I was just looking on the BBC iPlayer at a 'Timeshift' programme, called Between the Lines - Railways in Fiction and Film- Novelist Andrew Martin presents a documentary examining how the train came to shape the work of writers and film-makers, from Wordsworth and Dickens to The Railway Children. In it, Martin is talking about a railway poem, Adlestrop, about an unscheduled stop in a country railway station, and it's illustrated with present day film of a steam train pulling into a hilly country station, along a platform with a long, tall brick wall HANG ON A MINUTE! I know this!
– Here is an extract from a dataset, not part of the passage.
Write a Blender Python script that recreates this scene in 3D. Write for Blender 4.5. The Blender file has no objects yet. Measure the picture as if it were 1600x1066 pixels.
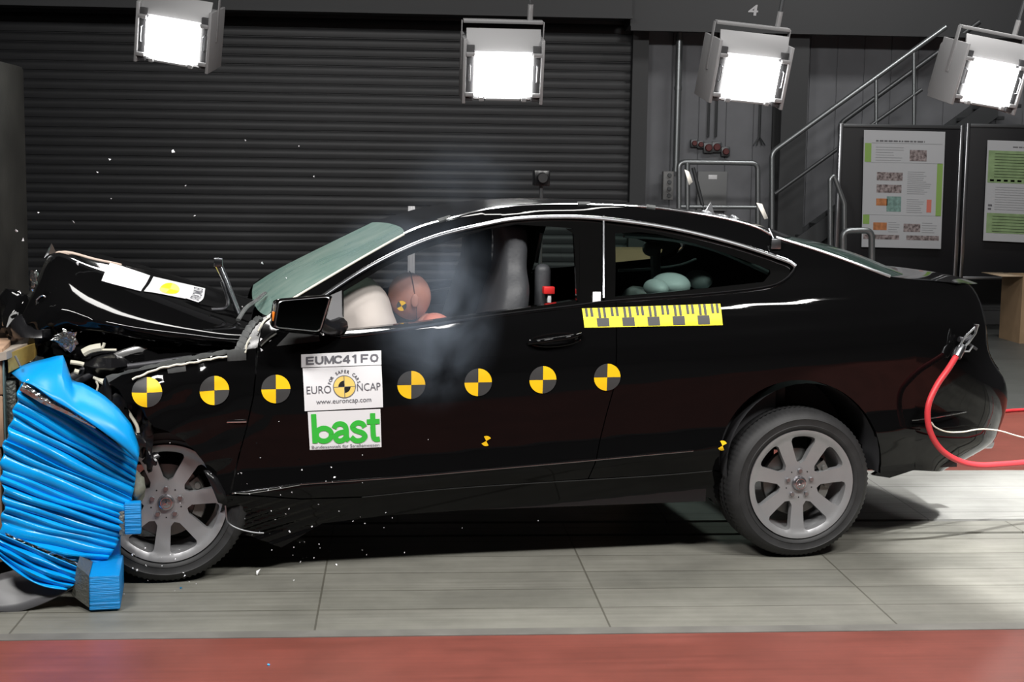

It's PP and 'Letting fly'! It's Oxenholme!

And so it was- you can see the name for a few seconds as the train pulls across the shot... I've never been there, but I knew it instantly, before the name came up and confirmed it. And the associations poured in...

I hadn't realised until that moment the extent to which, over the years, AR's scenes and illustrations had cemented themselves into my consciousness.

For those in the UK, the programme looks as though it will be on the iPlayer for a while as part of the 'Timeshift' series. The whole programme is nicely worth watching, has good '39 Steps', 'Sherlock Holmes' and 'Miss Marple' excerpts, and of course 'The Railway Children' with the divine Jenny Agutter. Oxenholme is at 37 minutes in.